Hatten die Idee zu einem bedeutenden Wörterbuch: Die Brüder Wilhelm (Büste vorne) und Jacob Grimm.

Hannover. Kennen Sie Horresmorres? Oder Schnudelbutze? Oder ahnen Sie, was jemand macht, der gämelt? Wer wissen will, wie reich der deutsche Wortschatz ist, hat mit dem Deutschen Wörterbuch von Jacob und Wilhelm Grimm eine wundervolle Wortschatztruhe. Auf 34 824 Seiten und mehr als 320 000 Stichwörtern finden sich Begriffe aus der Lutherzeit, aus den Wirren des Dreißigjährigen Krieges, aus Goethes Gegenwart, aus Jean Pauls Werken, aber auch aus der Nazizeit und den zweigeteilten deutschen Nachkriegsjahren.

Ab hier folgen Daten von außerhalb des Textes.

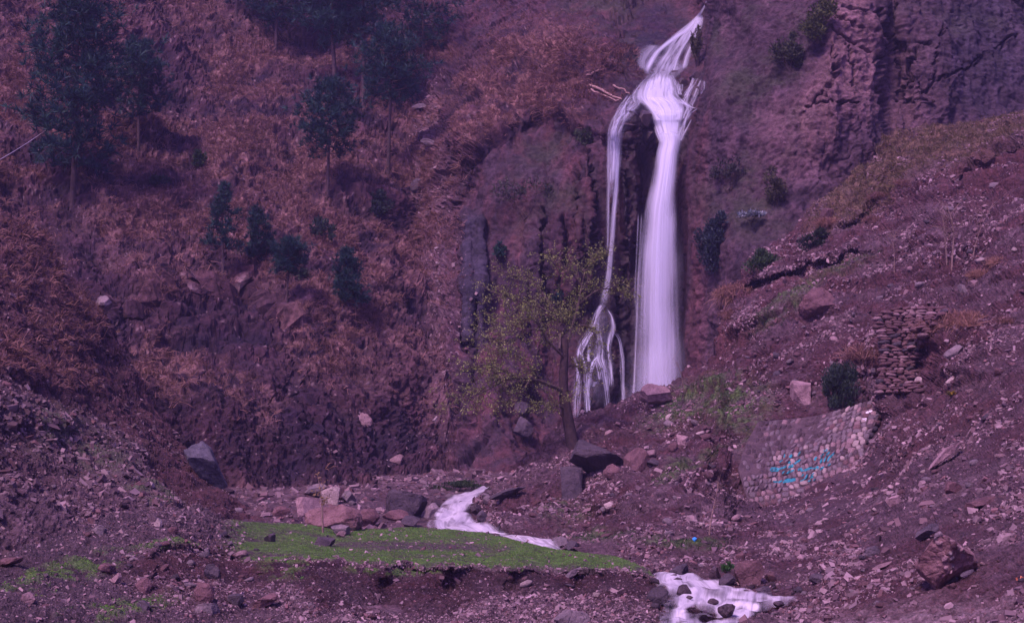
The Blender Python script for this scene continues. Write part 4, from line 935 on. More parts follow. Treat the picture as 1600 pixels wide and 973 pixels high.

Das liegt daran, dass die Arbeit, die die beiden Grimm-Brüder ursprünglich noch zu Lebzeiten in einer achtbändigen Ausgaben allein erledigen wollten, letztlich 123 Jahre dauerte. Von 1838 bis 1961 sammelten zunächst die Grimms, dann viele weitere Wörterbuchmitarbeiter Begriffe, Belege und Bedeutungen. Ein Werk voller Arbeitseligkeit (ein Wort zu finden bei Andreas Gryphius wie auch bei Ludwig Tieck).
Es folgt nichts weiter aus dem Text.